Emergent topology in thin films of nodal line semimetals

TL;DR

This paper explores how thin films of nodal line semimetals exhibit various emergent topological phases due to finite-size effects, revealing transitions between gapless and gapped states with distinct topological invariants.

Contribution

It introduces a detailed analysis of finite-size topological phases in nodal line semimetal films, including the emergence of lower-dimensional states and the role of hybridized surface and bulk states.

Findings

Thin films can transition into lower-dimensional nodal line states or trivial phases.

Hybridization of bulk states can produce topologically nontrivial gaps.

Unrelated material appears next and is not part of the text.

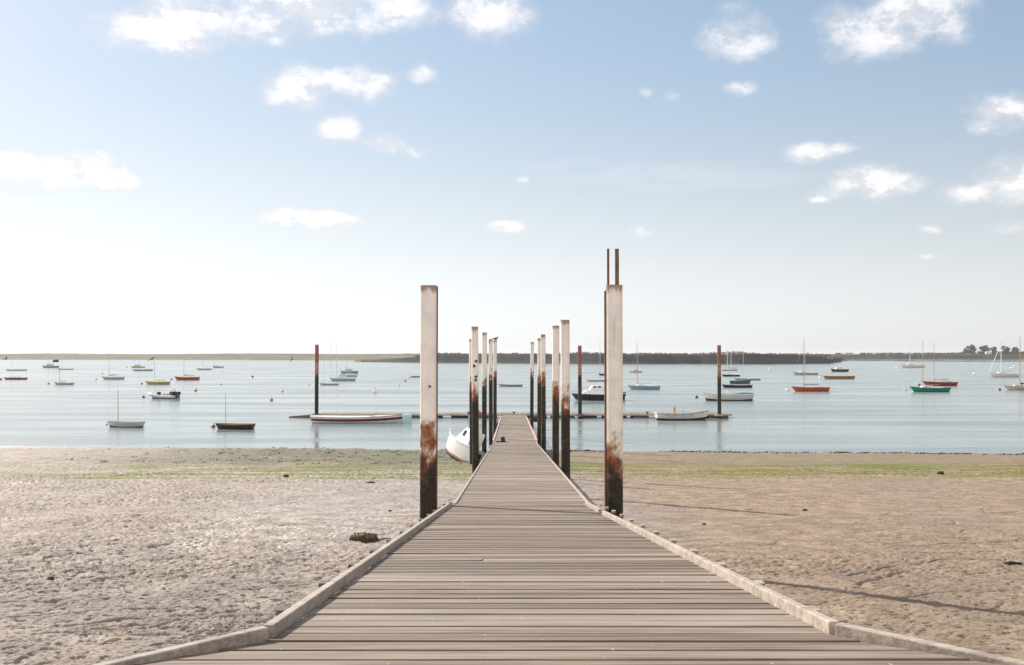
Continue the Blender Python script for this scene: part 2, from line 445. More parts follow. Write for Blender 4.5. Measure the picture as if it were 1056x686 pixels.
# ------------------------------------------------------------------ mud sheet
def build_mud():
    ys = list(np.linspace(-60, 2, 16)[:-1])
    # rows even in the picture between the near edge and the tide line
    pix = np.linspace(1.0, 0.0, 640)
    y0, y1 = 2.0, 84.0
    rows = []
    d = 6.5
    ys += list(np.linspace(2, 6.5, 30)[:-1])
    while d < 86:
        rows.append(d)
        d += max(0.018, d * d / F / 5.6 * 0.62) if d < 60 else max(0.018, d * d / F / 5.6 * 0.9)
    ys += rows
    ys += [90, 96, 104, 115, 130, 160, 220, 320, 500, 900, 1600, 3000, 6000]
    ys = np.array(ys)
    nu = 1000
    u = np.linspace(-1, 1, nu)
    ext = np.array([1.3, 2.0, 4.0, 10.0, 40.0])
    u = np.concatenate([-ext[::-1], u, ext])
    hw = np.where(ys > 4, 4.5 + 0.56 * ys, 6.74)
    hw = np.minimum(hw, 120.0)
    X = u[None, :] * hw[:, None]
    Y = np.repeat(ys[:, None], len(u), 1)
    Z = mud_z(X, Y)
    near = (Y > 1) & (Y < 95) & (np.abs(X) < 75)
    Z = Z + np.where(near, mud_detail(X, Y), 0)
    nr, nc = X.shape
    co = np.stack([X, Y, Z], -1).reshape(-1, 3)
    idx = np.arange(nr * nc).reshape(nr, nc)
    q = np.stack([idx[:-1, :-1], idx[:-1, 1:], idx[1:, 1:], idx[1:, :-1]], -1).reshape(-1, 4)
    me = bpy.data.meshes.new('mud_flat')
    me.vertices.add(len(co)); me.vertices.foreach_set('co', co.ravel())
    me.loops.add(q.size); me.loops.foreach_set('vertex_index', q.ravel())
    me.polygons.add(len(q)); me.polygons.foreach_set('loop_start', np.arange(0, q.size, 4))
    me.polygons.foreach_set('use_smooth', np.ones(len(q), bool))
    me.update(calc_edges=True)
    me.materials.append(M_MUD)
    o = bpy.data.objects.new('mud_flat', me); COL.objects.link(o)
    tag(o, 'wet tidal mud sloping down to the water with a green algae belt', 'mud flat', kind='structure')
    print('mud verts', len(co))
build_mud()

def ground_z(x, y):
    return float(mud_z(x, y) + mud_detail(np.array([x]), np.array([y]))[0])

# water
w = MB()
w.add([(-6000, 55, 0), (6000, 55, 0), (6000, 6000, 0), (-6000, 6000, 0)], [(0, 1, 2, 3)])
tag(w.build('water', M_WATER), 'calm pale estuary water at low tide', 'water', kind='structure')

# ------------------------------------------------------------------ far banks
def bank(name, pts, mat, face, top, back, label, seed):
    """pts: (px, distance) of the waterline; face: run of the front slope; top: height"""
    xs = []
    P = [Vector(((px - 528) / F * Y, Y, 0)) for px, Y in pts]
    tot = [0]
    for a, b in zip(P, P[1:]): tot.append(tot[-1] + (b - a).length)
    n = int(tot[-1] / 3.5) + 2
    m = MB(); rings = []
    for i in range(n):
        s = tot[-1] * i / (n - 1)
        k = max(j for j in range(len(tot) - 1) if tot[j] <= s + 1e-6)
        f = (s - tot[k]) / (tot[k + 1] - tot[k])
        p = P[k].lerp(P[k + 1], f)
        tp = top(f_px(p)) if callable(top) else top
        wob = float(perlin(s * 0.02, 1.3, seed)) * 6 + float(perlin(s * 0.1, 4.3, seed)) * 2
        d = Vector((p.x, p.y, 0)).normalized()
        row = []
        for q, zf in ((-4, -0.5), (0, 0.02), (face * 0.25, 0.12), (face * 0.6, 0.55), (face * 0.85, 0.9), (face, 1.0), (face + 12, 1.0), (face + 40, 0.95), (back, 0.9)):
            nz = float(perlin(s * 0.05, q * 0.07, seed + 3)) * 0.5 * zf + float(perlin(s * 0.21, q * 0.13, seed + 5)) * 0.3 * zf
            pp = p + d * (q + wob)
            row.append((pp.x, pp.y, tp * zf + nz if zf > 0 else zf))
        rings.append([Vector(r) for r in row])
    m.loft(rings, closed=False, cap=False)
    o = m.build(name, mat, smooth=True)
    tag(o, label, 'shore', kind='structure')
    return o
def f_px(p): return 528 + F * p.x / p.y
def lt(px): return 8.8 + 0.5 * math.sin(px * 0.03)
bank('far_shore', [(-900, 1600), (-200, 1560), (100, 1480), (250, 1400), (390, 1290), (470, 1180)], M_LANDL, 70, lt, 2500,
     'low tan grass bank across the water', 2)
bank('marsh_spit', [(366, 1010), (400, 985), (470, 960)], M_LANDL, 30, 2.2, 90, 'low pale grassy spit in front of the far bank', 8)
def rtp(px): return (7.4 if px < 800 else 7.4 - 3.2 * min(1, (px - 800) / 60) ** 2) * float(sstep(372, 470, np.array(px)) * 0.8 + 0.2)
bank('marsh_bank', [(372, 1000), (425, 930), (520, 860), (620, 790), (760, 780), (850, 800), (868, 1030)], M_LANDR, 9, rtp, 700,
     'dark steep marsh bank across the water', 4)
bank('far_shore', [(800, 1560), (900, 1500), (1100, 1480), (1500, 1500), (2300, 1500)], M_LANDF, 12, lambda p: 8.2, 2500,
     'olive grass bank beyond the dark marsh', 6)
bank('mud_bank', [(850, 1250), (930, 1120), (1010, 1060), (1200, 1090)], M_LANDR, 40, 0.45, 120, 'low grey mud bank at the foot of the olive bank', 9)

def leaf_cluster(m, c, r, n, s, sq=(1, 1, 0.8), rng=random):
    for _ in range(n):
        while True:
            v = Vector((rng.uniform(-1, 1), rng.uniform(-1, 1), rng.uniform(-1, 1)))
            if v.length < 1: break
        p = Vector(c) + Vector((v.x * r * sq[0], v.y * r * sq[1], v.z * r * sq[2]))
        a = Vector((rng.gauss(0, 1), rng.gauss(0, 1), rng.gauss(0, 1))).normalized()
        b = a.orthogonal().normalized(); cc = a.cross(b)
        k = s * rng.uniform(0.5, 1.3)
        m.add([p + b * k, p + cc * k * 0.7, p - b * k, p - cc * k * 0.7], [(0, 1, 2, 3)])

# scrub on the dark bank
rg = random.Random(3)
m = MB()
for i in range(520):
    px = rg.uniform(430, 862)
    Y = np.interp(px, [425, 520, 620, 760, 850], [930, 860, 790, 780, 800]) + rg.uniform(16, 70)
    x = (px - 528) / F * Y
    hgt = (0.7 + 1.0 * max(0, float(perlin(px * 0.02, 0.5, 50)) + 0.35)) * rg.uniform(0.6, 1.3)
    if px > 735 and rg.random() < 0.5: hgt *= 1.3
    leaf_cluster(m, (x, Y, rtp(px) * 0.98 + hgt * 0.5), hgt * 1.3, 16, 0.75, (1.8, 1.2, 0.7), rg)
tag(m.build('shore_scrub', M_SCRUB), 'dry pale scrub growing along the top of the dark marsh bank', 'scrub', kind='stuff')
m = MB()
for i in range(170):
    px = rg.uniform(905, 1000) if rg.random() < 0.45 else rg.uniform(862, 1120)
    Y = 1535 + rg.uniform(10, 90); x = (px - 528) / F * Y
    leaf_cluster(m, (x, Y, 9.3), rg.uniform(1.0, 2.2), 14, 1.1, (2.2, 1.2, 0.7), rg)
for i in range(34):
    px = rg.uniform(991, 1060); Y = 1552 + rg.uniform(0, 14); x = (px - 528) / F * Y
    leaf_cluster(m, (x, Y, 10.2), rg.uniform(2.2, 3.8), 40, 1.0, (1.8, 1.0, 0.8), rg)
tag(m.build('hedgerow', M_HEDGE), 'low hedge on the skyline of the olive grass bank', 'hedge', kind='stuff')

# trees on the skyline at the right end of the bank
trees = [(1000.5, 14.5, 9.5, 'round dark tree standing apart at the end of the far tree row'),
         (1014.5, 14.0, 8.5, 'broad dark tree second from the open end of the far row'),
         (1025, 11.5, 6.5, 'dark tree behind the white yacht mast in the far row'),
         (1037, 12.0, 8.0, 'dark spreading tree between the two tall masts in the far row'),
         (1047.5, 10.5, 6.0, 'small dark tree next to the orange mast in the far row')]
for px, h, wd, lab in trees:
    Y = 1560.0; x = (px - 528) / F * Y
    h *= 1.12; wd *= 1.45
    root = empty('tree', (x, Y, 7.6))
    tag(root, lab, 'tree', 'row of dark trees on the far shore')
    t_ = MB(); t_.tube([(0, 0, -1), (0.2, 0, h * 0.35), (0.1, 0, h * 0.75)], [0.6, 0.45, 0.15], 7)
    for k in range(4):
        a = k * 1.7
        t_.tube([(0.15, 0, h * 0.3), (math.cos(a) * wd * 0.3, math.sin(a) * wd * 0.3, h * 0.62)], [0.25, 0.08], 5)
    t_.build('trunk', M_BARK, root)
    c = MB(); r2 = random.Random(int(px))
    for k in range(22):
        a = r2.uniform(0, 6.28); zz = r2.uniform(0.10, 0.90); rr = wd * 0.55 * math.sqrt(r2.random()) * (1.05 - 0.55 * max(0, zz - 0.5) * 2)
        leaf_cluster(c, (math.cos(a) * rr, math.sin(a) * rr, h * zz), wd * r2.uniform(0.17, 0.30), 75, 0.85, (1, 1, 0.8), r2)
    c.build('crown', M_LEAF, root)

# small pale house under the trees
Y = 1540.0; x = (1019 - 528) / F * Y
root = empty('cottage', (x, Y, 8.3)); tag(root, 'tiny pale cottage under the dark trees on the far shore', 'house')
m = MB(); m.box((0, 0, 1.3), (8, 5, 2.6)); m.build('wall', M_CREAM, root)
m = MB(); m.add([(-4.3, -2.9, 2.6), (4.3, -2.9, 2.6), (4.3, 2.9, 2.6), (-4.3, 2.9, 2.6), (-4.0, 0, 4.2), (4.0, 0, 4.2)],
                [(3, 2, 1, 0), (0, 1, 5, 4), (2, 3, 4, 5), (1, 2, 5), (3, 0, 4)]); m.build('roof', M_PGREY, root)
for dx in (-2.2, 2.2):
    m = MB(); m.box((dx, -2.53, 1.4), (1.2, 0.08, 1.2)); m.build('window', M_GLASS, root)

# ------------------------------------------------------------------ jetty
JX0, JX1 = -1.36, 1.84
jet = empty('jetty', (0, 0, 0))
tag(jet, 'weathered plank jetty running down from the shore to the pontoon', 'jetty')
def plank_run(name, d0, d1, pitch, fx0, fx1, mat, th=0.05, gap=0.022, jitter=0.004):
    m = MB(); d = d0; rg = random.Random(name)
    while d < d1 - 1e-6:
        e = min(d + pitch, d1)
        a0, a1 = d * S + gap / 2, e * S - gap / 2
        j = rg.uniform(-jitter, jitter); j2 = rg.uniform(-jitter, jitter)
        xl0, xl1 = fx0(d) * S + rg.uniform(-.006, .006), fx0(e) * S + rg.uniform(-.006, .006)
        xr0, xr1 = fx1(d) * S + rg.uniform(-.006, .006), fx1(e) * S + rg.uniform(-.006, .006)
        z0, z1 = deck_z(d), deck_z(e)
        # some boards are made of two lengths butted end to end
        cuts = [0, 1]
        if rg.random() < 0.05: cuts = [0, rg.uniform(0.2, 0.8), 1]
        for c0, c1 in zip(cuts, cuts[1:]):
            g0 = 0.0 if c0 == 0 else 0.003; g1 = 0.0 if c1 == 1 else -0.003
            L0 = xl0 if c0 == 0 else xl0 + (xr0 - xl0) * c0 + g0; R0 = xr0 if c1 == 1 else xl0 + (xr0 - xl0) * c1 + g1
            L1 = xl1 if c0 == 0 else L0; R1 = xr1 if c1 == 1 else R0
            m.hexa([(L0, a0, z0 - th + j), (R0, a0, z0 - th + j2), (R1, a1, z1 - th + j2), (L1, a1, z1 - th + j),
                    (L0, a0, z0 + j), (R0, a0, z0 + j2), (R1, a1, z1 + j2), (L1, a1, z1 + j)])
        d = e
    o = m.build(name, mat, jet, bevel=0.004 if 'ramp' in name else 0)
    return o
def rl(d): return -1.43 if d > 5.98 else -1.43 - (5.98 - d) * 0.78
def rr(d): return (1.95 - 0.011 * (d - 6)) if d > 6.05 else 1.95 + (6.05 - d) * 0.78
plank_run('ramp_planks', 2.2, 24.0, 0.264, rl, rr, M_DECK)
plank_run('landing_planks', -6.0, 2.2, 0.264, lambda d: rl(2.2), lambda d: rr(2.2), M_DECK)
plank_run('walkway_planks', 24.03, 144.5, 0.264, lambda d: JX0, lambda d: JX1, M_WALK, gap=0.012)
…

Film thickness controls the topological invariant and phase transitions.

Abstract

We investigate finite-size topological phases in thin films of nodal line semimetals (co-dimension 2) in three dimensions. By analyzing the hybridization of drumhead surface states, we demonstrate that such systems can transition into either a lower-dimensional nodal line state (co-dimension 1) or a fully gapped trivial phase. Additionally, we explore the hybridization of bulk states along the nodal loop when the system is finite in directions parallel to the loop's plane. This generally results in a topologically nontrivial gap. In films finite along a single in-plane direction, a partial gap opens, giving rise to two-dimensional Weyl cones characterized by a one-dimensional $\mathbb{Z}$ invariant. When the system is finite along both in-plane directions, a fully gapped phase appears, distinguished by a $\mathbb{Z}$ invariant whose value increases with film thickness. We further discuss the bulk-boundary correspondence associated with these emergent topological phases.